• **TO DO**
Only the lines from the start of the entries through the line with "COL = SC.collection" are wanted; please output them exactly.

Begin EXERCISE MATERIAL

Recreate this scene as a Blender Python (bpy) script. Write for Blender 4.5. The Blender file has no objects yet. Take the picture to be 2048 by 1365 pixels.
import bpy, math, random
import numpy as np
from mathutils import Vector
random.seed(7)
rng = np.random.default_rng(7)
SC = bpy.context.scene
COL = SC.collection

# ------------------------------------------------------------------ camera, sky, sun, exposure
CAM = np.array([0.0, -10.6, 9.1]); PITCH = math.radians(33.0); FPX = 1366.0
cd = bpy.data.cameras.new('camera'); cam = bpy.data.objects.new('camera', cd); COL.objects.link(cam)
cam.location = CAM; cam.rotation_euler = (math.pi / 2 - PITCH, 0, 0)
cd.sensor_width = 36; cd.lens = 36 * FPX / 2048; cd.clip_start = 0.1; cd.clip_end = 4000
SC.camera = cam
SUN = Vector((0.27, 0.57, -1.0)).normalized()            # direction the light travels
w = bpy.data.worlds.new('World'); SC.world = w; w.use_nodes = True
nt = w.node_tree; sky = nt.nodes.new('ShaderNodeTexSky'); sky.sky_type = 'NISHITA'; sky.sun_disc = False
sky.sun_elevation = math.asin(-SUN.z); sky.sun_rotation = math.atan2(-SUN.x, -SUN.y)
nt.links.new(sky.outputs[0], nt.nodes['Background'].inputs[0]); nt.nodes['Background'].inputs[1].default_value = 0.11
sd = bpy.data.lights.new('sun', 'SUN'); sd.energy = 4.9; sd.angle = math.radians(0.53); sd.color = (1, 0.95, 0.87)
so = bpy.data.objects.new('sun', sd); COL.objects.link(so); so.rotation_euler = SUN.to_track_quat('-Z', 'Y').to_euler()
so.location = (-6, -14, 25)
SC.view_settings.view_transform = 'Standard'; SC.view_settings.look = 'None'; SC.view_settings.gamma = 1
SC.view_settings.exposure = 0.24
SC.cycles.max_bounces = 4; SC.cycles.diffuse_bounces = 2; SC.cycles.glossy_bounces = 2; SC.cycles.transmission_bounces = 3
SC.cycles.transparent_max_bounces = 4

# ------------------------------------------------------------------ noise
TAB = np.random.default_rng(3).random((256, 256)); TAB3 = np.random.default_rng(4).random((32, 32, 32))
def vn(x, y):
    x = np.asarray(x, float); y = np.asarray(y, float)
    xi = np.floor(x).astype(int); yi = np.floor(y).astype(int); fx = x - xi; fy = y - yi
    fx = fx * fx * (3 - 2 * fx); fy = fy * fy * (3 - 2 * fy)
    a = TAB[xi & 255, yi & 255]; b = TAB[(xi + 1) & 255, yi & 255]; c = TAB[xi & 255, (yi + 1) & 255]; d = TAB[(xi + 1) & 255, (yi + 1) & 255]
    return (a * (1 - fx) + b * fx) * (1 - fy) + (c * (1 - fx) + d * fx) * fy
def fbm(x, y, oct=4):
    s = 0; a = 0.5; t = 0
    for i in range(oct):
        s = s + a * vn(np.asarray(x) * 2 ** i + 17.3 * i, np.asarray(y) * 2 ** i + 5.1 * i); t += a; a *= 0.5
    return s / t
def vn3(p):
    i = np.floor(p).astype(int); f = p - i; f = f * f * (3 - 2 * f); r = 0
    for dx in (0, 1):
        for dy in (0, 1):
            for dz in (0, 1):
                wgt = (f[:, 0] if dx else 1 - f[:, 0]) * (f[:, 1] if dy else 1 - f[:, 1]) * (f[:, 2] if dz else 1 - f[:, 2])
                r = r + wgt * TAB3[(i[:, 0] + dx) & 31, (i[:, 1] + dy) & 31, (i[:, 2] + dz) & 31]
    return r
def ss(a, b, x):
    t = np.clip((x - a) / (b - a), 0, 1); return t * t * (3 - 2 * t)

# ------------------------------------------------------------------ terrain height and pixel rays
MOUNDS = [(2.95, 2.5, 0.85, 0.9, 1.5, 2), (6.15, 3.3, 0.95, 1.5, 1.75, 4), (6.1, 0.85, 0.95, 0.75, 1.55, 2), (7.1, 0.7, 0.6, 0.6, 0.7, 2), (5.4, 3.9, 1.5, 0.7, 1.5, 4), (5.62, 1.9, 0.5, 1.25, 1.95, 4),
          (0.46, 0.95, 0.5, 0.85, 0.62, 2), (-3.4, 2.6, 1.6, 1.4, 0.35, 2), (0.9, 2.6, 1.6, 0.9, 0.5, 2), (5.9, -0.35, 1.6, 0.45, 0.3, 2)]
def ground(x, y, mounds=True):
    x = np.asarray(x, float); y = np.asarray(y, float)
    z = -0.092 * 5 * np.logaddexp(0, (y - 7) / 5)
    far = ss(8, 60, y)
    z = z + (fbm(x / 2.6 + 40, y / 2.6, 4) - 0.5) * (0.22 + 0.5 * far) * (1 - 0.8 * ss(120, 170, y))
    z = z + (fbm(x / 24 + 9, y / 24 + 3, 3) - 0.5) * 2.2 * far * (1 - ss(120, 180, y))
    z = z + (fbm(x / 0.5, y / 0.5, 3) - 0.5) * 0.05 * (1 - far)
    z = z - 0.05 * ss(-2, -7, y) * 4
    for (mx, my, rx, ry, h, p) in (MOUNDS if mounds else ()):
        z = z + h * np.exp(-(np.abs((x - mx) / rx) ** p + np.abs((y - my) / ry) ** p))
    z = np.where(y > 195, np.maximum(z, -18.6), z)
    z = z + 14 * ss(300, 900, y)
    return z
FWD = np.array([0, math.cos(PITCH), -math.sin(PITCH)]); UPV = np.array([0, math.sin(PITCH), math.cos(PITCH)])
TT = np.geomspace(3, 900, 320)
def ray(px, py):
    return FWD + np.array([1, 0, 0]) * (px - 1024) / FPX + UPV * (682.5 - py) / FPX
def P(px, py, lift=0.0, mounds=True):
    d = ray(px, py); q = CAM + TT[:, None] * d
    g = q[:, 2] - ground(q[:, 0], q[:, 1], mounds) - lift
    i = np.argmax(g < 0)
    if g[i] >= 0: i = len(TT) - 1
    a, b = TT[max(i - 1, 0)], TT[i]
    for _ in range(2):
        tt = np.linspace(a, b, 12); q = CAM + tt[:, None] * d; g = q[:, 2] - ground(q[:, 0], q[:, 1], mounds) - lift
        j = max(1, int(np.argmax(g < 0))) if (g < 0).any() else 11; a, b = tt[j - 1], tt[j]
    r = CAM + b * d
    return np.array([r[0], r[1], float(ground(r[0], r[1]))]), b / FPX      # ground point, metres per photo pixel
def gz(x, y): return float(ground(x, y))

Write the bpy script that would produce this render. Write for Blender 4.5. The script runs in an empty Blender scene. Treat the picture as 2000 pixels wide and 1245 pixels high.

End EXERCISE MATERIAL

• **WRITTEN ANSWER**
Recreate this scene as a Blender Python (bpy) script. Write for Blender 4.5. The Blender file has no objects yet. Take the picture to be 2048 by 1365 pixels.
import bpy, math, random
import numpy as np
from mathutils import Vector
random.seed(7)
rng = np.random.default_rng(7)
SC = bpy.context.scene
COL = SC.collection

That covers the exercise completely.